▸ EXERCISE TASK
The data below is to be returned in full and exactly.

▸ DATA LINES
# # # # #

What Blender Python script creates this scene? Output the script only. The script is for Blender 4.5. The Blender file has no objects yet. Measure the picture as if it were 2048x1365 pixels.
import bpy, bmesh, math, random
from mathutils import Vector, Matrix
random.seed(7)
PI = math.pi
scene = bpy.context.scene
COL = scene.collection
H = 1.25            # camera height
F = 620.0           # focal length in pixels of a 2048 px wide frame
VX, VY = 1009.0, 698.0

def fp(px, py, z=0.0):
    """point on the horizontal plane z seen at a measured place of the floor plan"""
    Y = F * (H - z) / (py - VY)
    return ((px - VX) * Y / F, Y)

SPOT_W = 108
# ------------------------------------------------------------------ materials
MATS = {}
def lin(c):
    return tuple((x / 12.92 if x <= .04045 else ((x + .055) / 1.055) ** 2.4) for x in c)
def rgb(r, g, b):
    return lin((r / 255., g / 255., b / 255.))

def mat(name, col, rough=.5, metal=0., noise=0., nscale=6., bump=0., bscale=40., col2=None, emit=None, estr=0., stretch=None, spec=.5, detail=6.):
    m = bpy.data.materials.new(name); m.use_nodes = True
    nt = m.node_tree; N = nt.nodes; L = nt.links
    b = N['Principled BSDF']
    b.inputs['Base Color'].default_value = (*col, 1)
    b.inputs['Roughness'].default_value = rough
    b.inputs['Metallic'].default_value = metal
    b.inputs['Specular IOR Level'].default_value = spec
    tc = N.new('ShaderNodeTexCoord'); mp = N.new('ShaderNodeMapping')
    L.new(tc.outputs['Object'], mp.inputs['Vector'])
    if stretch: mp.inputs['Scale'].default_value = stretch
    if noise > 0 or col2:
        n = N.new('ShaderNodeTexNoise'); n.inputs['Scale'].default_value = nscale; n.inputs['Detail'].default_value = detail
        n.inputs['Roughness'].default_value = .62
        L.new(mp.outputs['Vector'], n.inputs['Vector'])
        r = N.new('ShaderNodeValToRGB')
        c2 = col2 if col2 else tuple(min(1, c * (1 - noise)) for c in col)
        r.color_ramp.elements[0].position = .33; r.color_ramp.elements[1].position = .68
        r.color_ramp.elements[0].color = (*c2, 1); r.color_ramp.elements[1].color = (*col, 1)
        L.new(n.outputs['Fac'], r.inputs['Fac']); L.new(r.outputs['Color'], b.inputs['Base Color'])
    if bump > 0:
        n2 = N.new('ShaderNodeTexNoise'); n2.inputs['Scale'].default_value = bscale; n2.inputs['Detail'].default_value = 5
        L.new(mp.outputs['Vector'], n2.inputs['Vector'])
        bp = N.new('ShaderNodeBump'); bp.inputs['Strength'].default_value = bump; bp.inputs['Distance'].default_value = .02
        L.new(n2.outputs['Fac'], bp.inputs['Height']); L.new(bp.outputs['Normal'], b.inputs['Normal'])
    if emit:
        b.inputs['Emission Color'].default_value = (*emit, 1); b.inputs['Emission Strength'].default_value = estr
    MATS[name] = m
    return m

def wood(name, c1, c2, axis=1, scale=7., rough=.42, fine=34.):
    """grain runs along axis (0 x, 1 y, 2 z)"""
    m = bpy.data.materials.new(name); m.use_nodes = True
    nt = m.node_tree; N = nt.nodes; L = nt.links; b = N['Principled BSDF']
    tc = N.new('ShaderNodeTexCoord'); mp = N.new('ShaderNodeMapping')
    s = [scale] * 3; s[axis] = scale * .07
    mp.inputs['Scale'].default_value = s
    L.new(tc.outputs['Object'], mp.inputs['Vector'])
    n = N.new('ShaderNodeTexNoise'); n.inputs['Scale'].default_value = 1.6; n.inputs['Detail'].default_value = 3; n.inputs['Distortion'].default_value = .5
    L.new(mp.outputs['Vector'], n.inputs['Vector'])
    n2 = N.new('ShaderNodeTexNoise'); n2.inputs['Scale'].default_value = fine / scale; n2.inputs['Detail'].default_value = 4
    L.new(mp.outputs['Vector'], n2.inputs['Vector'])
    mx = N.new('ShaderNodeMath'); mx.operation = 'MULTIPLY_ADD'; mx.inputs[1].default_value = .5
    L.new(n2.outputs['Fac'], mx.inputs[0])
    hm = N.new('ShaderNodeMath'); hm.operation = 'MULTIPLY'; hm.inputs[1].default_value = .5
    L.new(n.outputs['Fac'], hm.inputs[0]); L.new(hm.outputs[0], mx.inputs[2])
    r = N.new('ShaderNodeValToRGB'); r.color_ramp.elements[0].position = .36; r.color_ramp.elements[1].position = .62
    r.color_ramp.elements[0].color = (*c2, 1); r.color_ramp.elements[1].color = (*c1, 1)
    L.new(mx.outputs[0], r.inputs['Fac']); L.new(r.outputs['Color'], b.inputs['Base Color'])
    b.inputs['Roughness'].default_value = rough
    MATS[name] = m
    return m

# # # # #

▸ FULL RESPONSE
What Blender Python script creates this scene? Output the script only. The script is for Blender 4.5. The Blender file has no objects yet. Measure the picture as if it were 2048x1365 pixels.
import bpy, bmesh, math, random
from mathutils import Vector, Matrix
random.seed(7)
PI = math.pi
scene = bpy.context.scene
COL = scene.collection
H = 1.25            # camera height
F = 620.0           # focal length in pixels of a 2048 px wide frame
VX, VY = 1009.0, 698.0

def fp(px, py, z=0.0):
    """point on the horizontal plane z seen at a measured place of the floor plan"""
    Y = F * (H - z) / (py - VY)
    return ((px - VX) * Y / F, Y)

SPOT_W = 108
# ------------------------------------------------------------------ materials
MATS = {}
def lin(c):
    return tuple((x / 12.92 if x <= .04045 else ((x + .055) / 1.055) ** 2.4) for x in c)
def rgb(r, g, b):
    return lin((r / 255., g / 255., b / 255.))

def mat(name, col, rough=.5, metal=0., noise=0., nscale=6., bump=0., bscale=40., col2=None, emit=None, estr=0., stretch=None, spec=.5, detail=6.):
    m = bpy.data.materials.new(name); m.use_nodes = True
    nt = m.node_tree; N = nt.nodes; L = nt.links
    b = N['Principled BSDF']
    b.inputs['Base Color'].default_value = (*col, 1)
    b.inputs['Roughness'].default_value = rough
    b.inputs['Metallic'].default_value = metal
    b.inputs['Specular IOR Level'].default_value = spec
    tc = N.new('ShaderNodeTexCoord'); mp = N.new('ShaderNodeMapping')
    L.new(tc.outputs['Object'], mp.inputs['Vector'])
    if stretch: mp.inputs['Scale'].default_value = stretch
    if noise > 0 or col2:
        n = N.new('ShaderNodeTexNoise'); n.inputs['Scale'].default_value = nscale; n.inputs['Detail'].default_value = detail
        n.inputs['Roughness'].default_value = .62
        L.new(mp.outputs['Vector'], n.inputs['Vector'])
        r = N.new('ShaderNodeValToRGB')
        c2 = col2 if col2 else tuple(min(1, c * (1 - noise)) for c in col)
        r.color_ramp.elements[0].position = .33; r.color_ramp.elements[1].position = .68
        r.color_ramp.elements[0].color = (*c2, 1); r.color_ramp.elements[1].color = (*col, 1)
        L.new(n.outputs['Fac'], r.inputs['Fac']); L.new(r.outputs['Color'], b.inputs['Base Color'])
    if bump > 0:
        n2 = N.new('ShaderNodeTexNoise'); n2.inputs['Scale'].default_value = bscale; n2.inputs['Detail'].default_value = 5
        L.new(mp.outputs['Vector'], n2.inputs['Vector'])
        bp = N.new('ShaderNodeBump'); bp.inputs['Strength'].default_value = bump; bp.inputs['Distance'].default_value = .02
        L.new(n2.outputs['Fac'], bp.inputs['Height']); L.new(bp.outputs['Normal'], b.inputs['Normal'])
    if emit:
        b.inputs['Emission Color'].default_value = (*emit, 1); b.inputs['Emission Strength'].default_value = estr
    MATS[name] = m
    return m

def wood(name, c1, c2, axis=1, scale=7., rough=.42, fine=34.):
    """grain runs along axis (0 x, 1 y, 2 z)"""
    m = bpy.data.materials.new(name); m.use_nodes = True
    nt = m.node_tree; N = nt.nodes; L = nt.links; b = N['Principled BSDF']
    tc = N.new('ShaderNodeTexCoord'); mp = N.new('ShaderNodeMapping')
    s = [scale] * 3; s[axis] = scale * .07
    mp.inputs['Scale'].default_value = s
    L.new(tc.outputs['Object'], mp.inputs['Vector'])
    n = N.new('ShaderNodeTexNoise'); n.inputs['Scale'].default_value = 1.6; n.inputs['Detail'].default_value = 3; n.inputs['Distortion'].default_value = .5
    L.new(mp.outputs['Vector'], n.inputs['Vector'])
    n2 = N.new('ShaderNodeTexNoise'); n2.inputs['Scale'].default_value = fine / scale; n2.inputs['Detail'].default_value = 4
    L.new(mp.outputs['Vector'], n2.inputs['Vector'])
    mx = N.new('ShaderNodeMath'); mx.operation = 'MULTIPLY_ADD'; mx.inputs[1].default_value = .5
    L.new(n2.outputs['Fac'], mx.inputs[0])
    hm = N.new('ShaderNodeMath'); hm.operation = 'MULTIPLY'; hm.inputs[1].default_value = .5
    L.new(n.outputs['Fac'], hm.inputs[0]); L.new(hm.outputs[0], mx.inputs[2])
    r = N.new('ShaderNodeValToRGB'); r.color_ramp.elements[0].position = .36; r.color_ramp.elements[1].position = .62
    r.color_ramp.elements[0].color = (*c2, 1); r.color_ramp.elements[1].color = (*c1, 1)
    L.new(mx.outputs[0], r.inputs['Fac']); L.new(r.outputs['Color'], b.inputs['Base Color'])
    b.inputs['Roughness'].default_value = rough
    MATS[name] = m
    return m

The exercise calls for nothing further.